__DESCRIPTION OF THE TASK__. Images embedded in the records are excluded; print everything else exactly as given.

__INPUT RECORDS__.
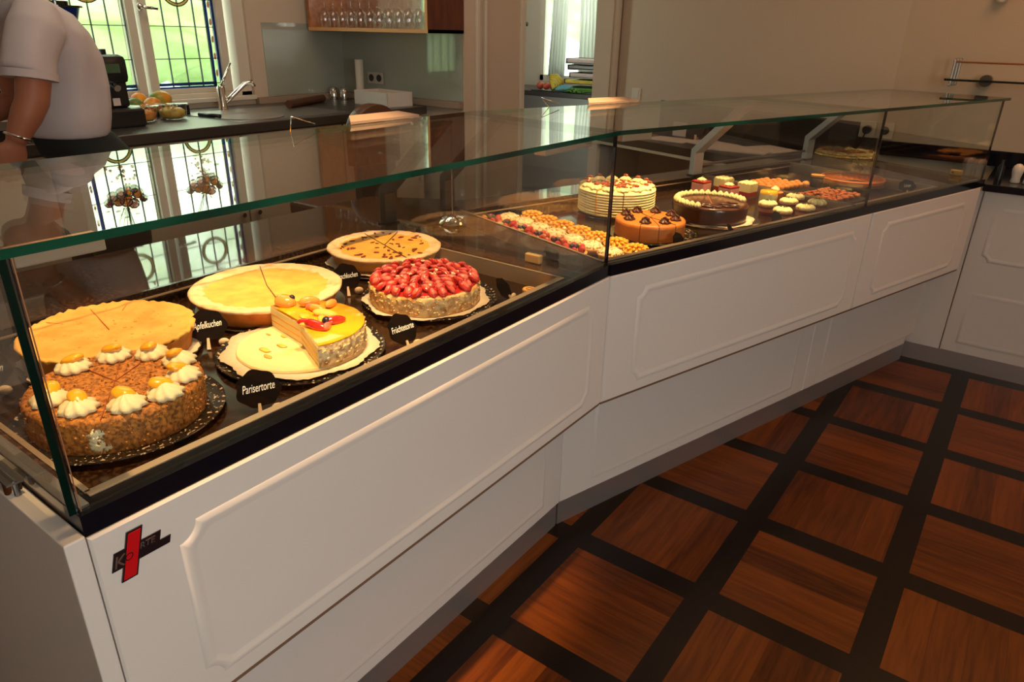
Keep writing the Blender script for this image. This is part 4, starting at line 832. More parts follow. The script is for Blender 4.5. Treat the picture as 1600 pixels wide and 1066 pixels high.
fruit('berry', 'strawberry_wedge', 0.050, -4, 0.019, (1.4, 0.5, 0.45), 0.2); fruit('berry', 'strawberry_wedge', 0.068, 32, 0.016, (1.3, 0.55, 0.5), 1.4); fruit('berry', 'strawberry_wedge', 0.028, -8, 0.016, (1.2, 0.5, 0.45), 0.8)
fruit('berrycut', 'strawberry_wedge', 0.066, 8, 0.013, (1.3, 0.5, 0.5), 2.2); fruit('kiwi', 'kiwi_slice', 0.045, 150, 0.014, (1, 1, 0.3), 0.8, -0.003); fruit('custard', 'pear_slice', 0.050, 75, 0.018, (1.3, 0.6, 0.3), 0.6); fruit('custard', 'pear_slice', 0.035, -2, 0.014, (1.6, 0.4, 0.4), 1.0, 0.004)
fruit('peachfruit', 'peach_slice', 0.088, 100, 0.016, (1.3, 0.5, 0.5), 2.0); fruit('berrycut', 'strawberry_wedge', 0.062, 118, 0.012, (1.3, 0.6, 0.5), 0.6); fruit('kiwi', 'kiwi_slice', 0.028, 120, 0.013, (1.2, 0.8, 0.3), 2.0, 0.002); fruit('custard', 'pear_slice', 0.040, 40, 0.015, (1.4, 0.5, 0.35), 2.4)
for k, (dx, dy, sz) in enumerate([(-0.03, -0.06, 0.012), (-0.055, 0.0, 0.007), (0.0, -0.075, 0.009), (-0.085, -0.012, 0.005), (-0.02, -0.03, 0.010)]):
    bm = bm_new(); add_blob(bm, (dx, dy, 0.0072), sz, 2, (1.2, 0.6, 0.2), 0.5, 2, seed=k); part('cake_crumb', bm, 'custard', cb, smooth=True)

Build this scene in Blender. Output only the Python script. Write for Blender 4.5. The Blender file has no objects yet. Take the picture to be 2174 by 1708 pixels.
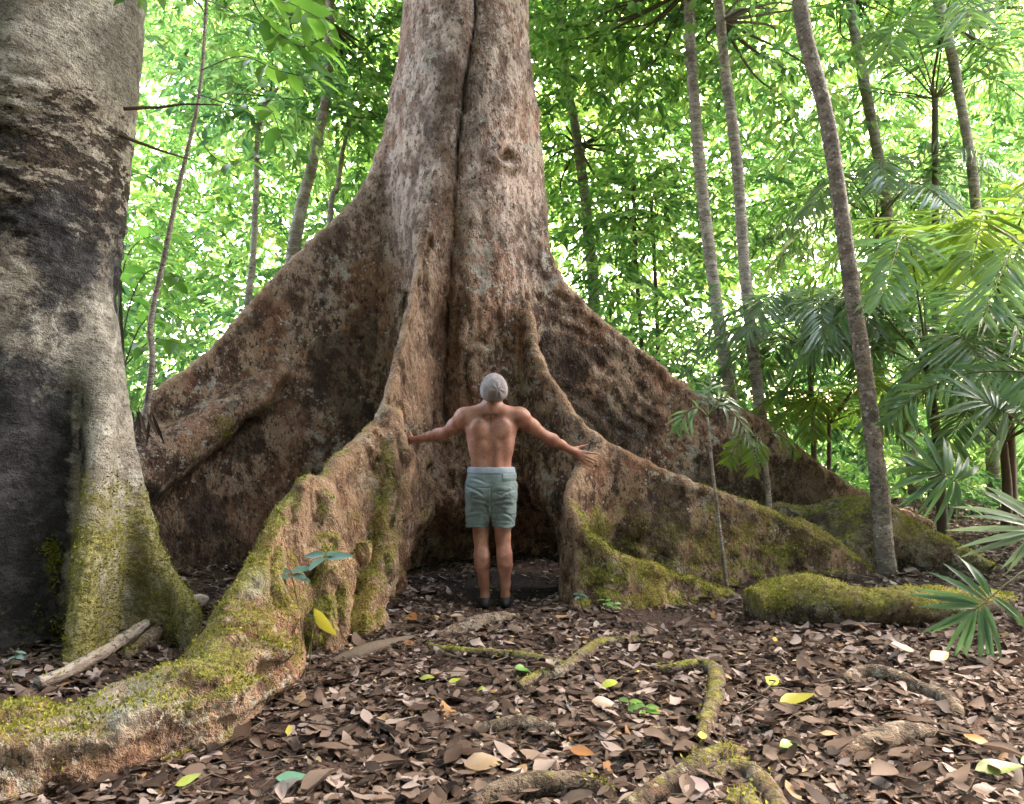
import bpy, math, random
import numpy as np
import openvdb
from mathutils import Vector, Matrix

random.seed(7)
rng = np.random.default_rng(7)
SC = bpy.context.scene
COL = SC.collection

# ------------------------------------------------------------------ camera, sky, sun, exposure
CAM_H, FPX, PW, PH, HORIZON = 1.4, 1600.0, 2174.0, 1708.0, 887.0
PITCH = math.atan((HORIZON - PH / 2) / FPX)
cam_data = bpy.data.cameras.new('camera')
cam = bpy.data.objects.new('camera', cam_data)
COL.objects.link(cam)
cam.location = (0, 0, CAM_H)
cam.rotation_euler = (math.pi / 2 + PITCH, 0, 0)
cam_data.sensor_width = 36
cam_data.lens = 36 * FPX / PW
cam_data.clip_start = 0.05
cam_data.clip_end = 2000
SC.camera = cam

SUN_EL, SUN_AZ = math.radians(52), math.radians(38)      # azimuth from +Y towards +X
sun_dir = Vector((math.sin(SUN_AZ) * math.cos(SUN_EL), math.cos(SUN_AZ) * math.cos(SUN_EL), math.sin(SUN_EL)))
world = bpy.data.worlds.new('World')
SC.world = world
world.use_nodes = True
wn = world.node_tree
sky = wn.nodes.new('ShaderNodeTexSky')
sky.sky_type = 'NISHITA'
sky.sun_disc = False
sky.sun_elevation = SUN_EL
sky.sun_rotation = SUN_AZ
sky.dust_density = 4.0
sky.ozone_density = 0.6
bg = wn.nodes['Background']
bg.inputs['Strength'].default_value = 0.15
wn.links.new(sky.outputs['Color'], bg.inputs['Color'])
sun_data = bpy.data.lights.new('sun', 'SUN')
sun_data.energy = 3.4
sun_data.angle = math.radians(0.6)
sun_data.color = (1.0, 0.95, 0.86)
sun = bpy.data.objects.new('sun', sun_data)
COL.objects.link(sun)
sun.rotation_euler = sun_dir.to_track_quat('Z', 'Y').to_euler()
sun.location = (6, 10, 20)

SC.view_settings.view_transform = 'Standard'
SC.view_settings.look = 'None'
SC.view_settings.exposure = 4.78
SC.view_settings.gamma = 1.0
SC.view_settings.use_white_balance = True          # camera balanced for open shade
SC.view_settings.white_balance_temperature = 7900
SC.view_settings.white_balance_tint = 14
SC.view_settings.use_curve_mapping = False
SC.cycles.max_bounces = 5
SC.cycles.diffuse_bounces = 3
SC.cycles.transmission_bounces = 4
SC.cycles.caustics_reflective = False
SC.cycles.caustics_refractive = False
SC.cycles.use_light_tree = False
SC.cycles.sample_clamp_indirect = 6.0
SC.cycles.use_denoising = True
SC.cycles.use_adaptive_sampling = True
SC.cycles.adaptive_threshold = 0.012

# ------------------------------------------------------------------ helpers
def at(px, py, d):
    """point seen at pixel (px,py) of the 2174x1708 picture, d metres ahead of the camera along +Y"""
    u = (px - PW / 2) / FPX
    v = (PH / 2 - py) / FPX
    cp, sp = math.cos(PITCH), math.sin(PITCH)
    dy = cp - v * sp
    dz = sp + v * cp
    return np.array((u * d / dy, d, CAM_H + dz * d / dy))

def hash3(ix, iy, iz, seed):
    n = (ix * 374761393 + iy * 668265263 + iz * 2147483647 + seed * 974711) & 0xFFFFFFFF
    n = ((n ^ (n >> 13)) * 1274126177) & 0xFFFFFFFF
    n = n ^ (n >> 16)
    return (n & 0xFFFFFF) / float(0xFFFFFF)

def vnoise(P, seed=0):
    P = np.asarray(P, dtype=np.float64)
    I = np.floor(P).astype(np.int64)
    F = P - I
    F = F * F * (3 - 2 * F)
    out = 0
    for dx in (0, 1):
        wx = F[..., 0] if dx else 1 - F[..., 0]
        for dy in (0, 1):
            wy = F[..., 1] if dy else 1 - F[..., 1]
            for dz in (0, 1):
                wz = F[..., 2] if dz else 1 - F[..., 2]
                out = out + wx * wy * wz * hash3(I[..., 0] + dx, I[..., 1] + dy, I[..., 2] + dz, seed)
    return out * 2 - 1

def fbm(P, freq=1.0, octv=4, seed=0, gain=0.5):
    P = np.asarray(P, dtype=np.float64) * freq
    a, s, out = 1.0, 0.0, 0
    for o in range(octv):
        out = out + a * vnoise(P * (2.03 ** o) + o * 17.3, seed + o)
        s += a
        a *= gain
    return out / s

def sstep(a, b, x):
    t = np.clip((x - a) / (b - a), 0, 1)
    return t * t * (3 - 2 * t)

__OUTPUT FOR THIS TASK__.
Keep writing the Blender script for this image. This is part 4, starting at line 832. More parts follow. The script is for Blender 4.5. Treat the picture as 1600 pixels wide and 1066 pixels high.
fruit('berry', 'strawberry_wedge', 0.050, -4, 0.019, (1.4, 0.5, 0.45), 0.2); fruit('berry', 'strawberry_wedge', 0.068, 32, 0.016, (1.3, 0.55, 0.5), 1.4); fruit('berry', 'strawberry_wedge', 0.028, -8, 0.016, (1.2, 0.5, 0.45), 0.8)
fruit('berrycut', 'strawberry_wedge', 0.066, 8, 0.013, (1.3, 0.5, 0.5), 2.2); fruit('kiwi', 'kiwi_slice', 0.045, 150, 0.014, (1, 1, 0.3), 0.8, -0.003); fruit('custard', 'pear_slice', 0.050, 75, 0.018, (1.3, 0.6, 0.3), 0.6); fruit('custard', 'pear_slice', 0.035, -2, 0.014, (1.6, 0.4, 0.4), 1.0, 0.004)
fruit('peachfruit', 'peach_slice', 0.088, 100, 0.016, (1.3, 0.5, 0.5), 2.0); fruit('berrycut', 'strawberry_wedge', 0.062, 118, 0.012, (1.3, 0.6, 0.5), 0.6); fruit('kiwi', 'kiwi_slice', 0.028, 120, 0.013, (1.2, 0.8, 0.3), 2.0, 0.002); fruit('custard', 'pear_slice', 0.040, 40, 0.015, (1.4, 0.5, 0.35), 2.4)
for k, (dx, dy, sz) in enumerate([(-0.03, -0.06, 0.012), (-0.055, 0.0, 0.007), (0.0, -0.075, 0.009), (-0.085, -0.012, 0.005), (-0.02, -0.03, 0.010)]):
    bm = bm_new(); add_blob(bm, (dx, dy, 0.0072), sz, 2, (1.2, 0.6, 0.2), 0.5, 2, seed=k); part('cake_crumb', bm, 'custard', cb, smooth=True)

Build this scene in Blender. Output only the Python script. Write for Blender 4.5. The Blender file has no objects yet. Take the picture to be 2174 by 1708 pixels.
import bpy, math, random
import numpy as np
import openvdb
from mathutils import Vector, Matrix

random.seed(7)
rng = np.random.default_rng(7)
SC = bpy.context.scene
COL = SC.collection

# ------------------------------------------------------------------ camera, sky, sun, exposure
CAM_H, FPX, PW, PH, HORIZON = 1.4, 1600.0, 2174.0, 1708.0, 887.0
PITCH = math.atan((HORIZON - PH / 2) / FPX)
cam_data = bpy.data.cameras.new('camera')
cam = bpy.data.objects.new('camera', cam_data)
COL.objects.link(cam)
cam.location = (0, 0, CAM_H)
cam.rotation_euler = (math.pi / 2 + PITCH, 0, 0)
cam_data.sensor_width = 36
cam_data.lens = 36 * FPX / PW
cam_data.clip_start = 0.05
cam_data.clip_end = 2000
SC.camera = cam

SUN_EL, SUN_AZ = math.radians(52), math.radians(38)      # azimuth from +Y towards +X
sun_dir = Vector((math.sin(SUN_AZ) * math.cos(SUN_EL), math.cos(SUN_AZ) * math.cos(SUN_EL), math.sin(SUN_EL)))
world = bpy.data.worlds.new('World')
SC.world = world
world.use_nodes = True
wn = world.node_tree
sky = wn.nodes.new('ShaderNodeTexSky')
sky.sky_type = 'NISHITA'
sky.sun_disc = False
sky.sun_elevation = SUN_EL
sky.sun_rotation = SUN_AZ
sky.dust_density = 4.0
sky.ozone_density = 0.6
bg = wn.nodes['Background']
bg.inputs['Strength'].default_value = 0.15
wn.links.new(sky.outputs['Color'], bg.inputs['Color'])
sun_data = bpy.data.lights.new('sun', 'SUN')
sun_data.energy = 3.4
sun_data.angle = math.radians(0.6)
sun_data.color = (1.0, 0.95, 0.86)
sun = bpy.data.objects.new('sun', sun_data)
COL.objects.link(sun)
sun.rotation_euler = sun_dir.to_track_quat('Z', 'Y').to_euler()
sun.location = (6, 10, 20)

SC.view_settings.view_transform = 'Standard'
SC.view_settings.look = 'None'
SC.view_settings.exposure = 4.78
SC.view_settings.gamma = 1.0
SC.view_settings.use_white_balance = True          # camera balanced for open shade
SC.view_settings.white_balance_temperature = 7900
SC.view_settings.white_balance_tint = 14
SC.view_settings.use_curve_mapping = False
SC.cycles.max_bounces = 5
SC.cycles.diffuse_bounces = 3
SC.cycles.transmission_bounces = 4
SC.cycles.caustics_reflective = False
SC.cycles.caustics_refractive = False
SC.cycles.use_light_tree = False
SC.cycles.sample_clamp_indirect = 6.0
SC.cycles.use_denoising = True
SC.cycles.use_adaptive_sampling = True
SC.cycles.adaptive_threshold = 0.012

# ------------------------------------------------------------------ helpers
def at(px, py, d):
    """point seen at pixel (px,py) of the 2174x1708 picture, d metres ahead of the camera along +Y"""
    u = (px - PW / 2) / FPX
    v = (PH / 2 - py) / FPX
    cp, sp = math.cos(PITCH), math.sin(PITCH)
    dy = cp - v * sp
    dz = sp + v * cp
    return np.array((u * d / dy, d, CAM_H + dz * d / dy))

def hash3(ix, iy, iz, seed):
    n = (ix * 374761393 + iy * 668265263 + iz * 2147483647 + seed * 974711) & 0xFFFFFFFF
    n = ((n ^ (n >> 13)) * 1274126177) & 0xFFFFFFFF
    n = n ^ (n >> 16)
    return (n & 0xFFFFFF) / float(0xFFFFFF)

def vnoise(P, seed=0):
    P = np.asarray(P, dtype=np.float64)
    I = np.floor(P).astype(np.int64)
    F = P - I
    F = F * F * (3 - 2 * F)
    out = 0
    for dx in (0, 1):
        wx = F[..., 0] if dx else 1 - F[..., 0]
        for dy in (0, 1):
            wy = F[..., 1] if dy else 1 - F[..., 1]
            for dz in (0, 1):
                wz = F[..., 2] if dz else 1 - F[..., 2]
                out = out + wx * wy * wz * hash3(I[..., 0] + dx, I[..., 1] + dy, I[..., 2] + dz, seed)
    return out * 2 - 1

def fbm(P, freq=1.0, octv=4, seed=0, gain=0.5):
    P = np.asarray(P, dtype=np.float64) * freq
    a, s, out = 1.0, 0.0, 0
    for o in range(octv):
        out = out + a * vnoise(P * (2.03 ** o) + o * 17.3, seed + o)
        s += a
        a *= gain
    return out / s

def sstep(a, b, x):
    t = np.clip((x - a) / (b - a), 0, 1)
    return t * t * (3 - 2 * t)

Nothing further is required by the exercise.